ה וַיָּבֹא בֵית-אָבִיו, עָפְרָתָה, וַיַּהֲרֹג אֶת-אֶחָיו בְּנֵי-יְרֻבַּעַל שִׁבְעִים אִישׁ, עַל-אֶבֶן אֶחָת; וַיִּוָּתֵר יוֹתָם בֶּן-יְרֻבַּעַל, הַקָּטֹן--כִּי נֶחְבָּא. {ס} 5 And he went unto his father's house at Ophrah, and slew his brethren the sons of Jerubbaal, being threescore and ten persons, upon one stone; but Jotham the youngest son of Jerubbaal was left; for he hid himself. {S}
So he slew 70 of his brothers, but one was left, namely the youngest one, Yotam.

But we just said that there were a total of 70! The answer is that he actually slew only 69.

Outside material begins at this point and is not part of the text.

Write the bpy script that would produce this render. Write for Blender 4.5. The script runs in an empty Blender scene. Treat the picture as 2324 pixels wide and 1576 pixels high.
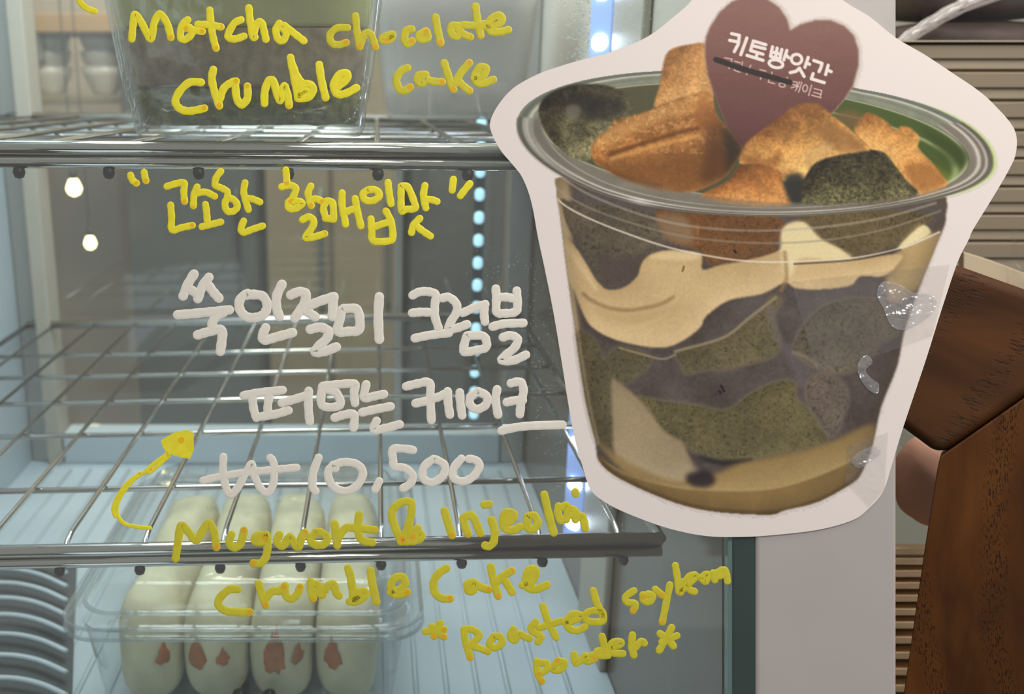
import bpy, math, random
import numpy as np
from mathutils import Vector

# ------------------------------------------------------------------ camera, world, lights, exposure
scene = bpy.context.scene
COL = scene.collection
S = 0.0002                     # metres per photo pixel on the glass
W, H = 2324, 1576
F = 2200.0                     # focal length in pixels
D = F * S                      # camera to glass
VX, HY = 853.0, 205.0          # vanishing point of the shelf depth lines
TH = math.atan((H / 2 - HY) / F)
CT, ST = math.cos(TH), math.sin(TH)
R_ = Vector((1, 0, 0)); U_ = Vector((0, ST, CT)); N_ = Vector((0, CT, -ST))
XC = (VX - W / 2) * S
CAM = R_ * XC - N_ * D

cam_d = bpy.data.cameras.new('camera'); cam = bpy.data.objects.new('camera', cam_d); COL.objects.link(cam)
cam.location = CAM; cam.rotation_euler = (math.pi / 2 - TH, 0, 0)
cam_d.sensor_width = 36; cam_d.lens = 36 * F / W
cam_d.shift_x = -XC / (W * S); cam_d.clip_start = 0.01
cam_d.dof.use_dof = True; cam_d.dof.focus_distance = D; cam_d.dof.aperture_fstop = 36 * F / W / 3.4
scene.camera = cam

world = bpy.data.worlds.new('world'); scene.world = world; world.use_nodes = True
bg = world.node_tree.nodes['Background']; bg.inputs[0].default_value = (1.0, 0.95, 0.93, 1); bg.inputs[1].default_value = 0.40

def area(name, loc, target, size, power, col, sy=None):
    l = bpy.data.lights.new(name, 'AREA'); l.size = size; l.energy = power; l.color = col
    if sy: l.shape = 'RECTANGLE'; l.size_y = sy
    o = bpy.data.objects.new(name, l); COL.objects.link(o); o.location = loc
    o.rotation_euler = (Vector(target) - Vector(loc)).to_track_quat('-Z', 'Y').to_euler()
    return o
area('cafe_ceiling_light', (0.50, -0.50, 0.86), (0.10, 0, 0.1), 0.40, 6.9, (1.0, 0.92, 0.85))
area('fridge_top_light', (-0.16, 0.28, 0.52), (-0.16, 0.30, -0.2), 0.50, 5.0, (0.86, 0.95, 1.0), 0.30)
area('slat_crate_fill', (0.50, 0.02, 0.62), (0.26, 0.18, 0.0), 0.2, 2.2, (1.0, 0.88, 0.74))  # added fill that brightens the slats and crate beside the fridge
area('cool_low_fill', (-0.55, -0.75, -0.55), (0.1, 0, -0.1), 0.5, 1.2, (0.78, 0.88, 1.0))  # added cool fill from low in front, for the foot of the post
area('kitchen_light', (-0.2, 0.9, 1.1), (-0.2, 1.5, 0), 0.7, 28, (1.0, 0.9, 0.78))

scene.view_settings.view_transform = 'Standard'; scene.view_settings.look = 'None'
scene.view_settings.gamma = 1; scene.view_settings.exposure = 0.0
scene.view_settings.use_curve_mapping = False
scene.cycles.transparent_max_bounces = 24; scene.cycles.max_bounces = 10
rnd = random.Random(5)

# ------------------------------------------------------------------ geometry helpers
def G(px, py, d=0.0):          # a point of the glass plane (photo pixel), d metres behind it
    return R_ * ((px - W / 2) * S) + U_ * ((H / 2 - py) * S) + N_ * d
def GP(px, py, d):               # the point d metres behind the glass plane that the camera sees at this pixel
    return CAM + ray(px, py) * ((D + d) / D)
def ray(px, py):
    return R_ * ((px - VX) * S) + U_ * ((H / 2 - py) * S) + N_ * D
def at_y(px, py, y):
    r = ray(px, py); return CAM + r * ((y - CAM.y) / r.y)
def at_z(px, py, z):
    r = ray(px, py); return CAM + r * ((z - CAM.z) / r.z)
def lin(c):                    # 0-255 sRGB -> linear
    return tuple(((x / 255) / 12.92 if x / 255 <= 0.04045 else ((x / 255 + 0.055) / 1.055) ** 2.4) for x in c)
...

And it is not just Aharon ben Yosef the Karaite who says this. We have the much earlier Radak who says the same thing, and draws exactly the same connection between these verses. Pictured to the right is a clip from a beautiful Tanach with Neviim Rishonim, which features the commentaries of Radak and Ralbag on the side. It takes a while to get used to the ornate lettering, but Radak basically says ושבעים חסר אחד הרג. And even though it says 70, this is the minhag halashon in certain places to not to reduce the sum total because of one, such as -- and here is the reference to Vayigash -- that all the souls who came down to Egypt were seventy. Another example he gives is the forty lashes, for which we have a tradition that it is really a maximum of 40 - 1.

So this is actually a third classic answer, found in the work of a classic Jewish commentator, though we need to look non-locally.

Update: Another point to consider is that perhaps 70 is a "magic number" of sorts, like 40. Perhaps the reason taking one or two out from 70 leaves us with 70 there is that there were never really 70, but just a whole bunch of sons.

1 comment:

BrooklynWolf said...

But I saw a great suggestion in the commentary of Aharon ben Yosef the Karaite, this week. Namely, that the Biblical style is occasionally to prefer whole, round numbers.

And, of course, there's the fact that in both censuses, the counts for each shevet somehow manage to come out to nice, round numbers.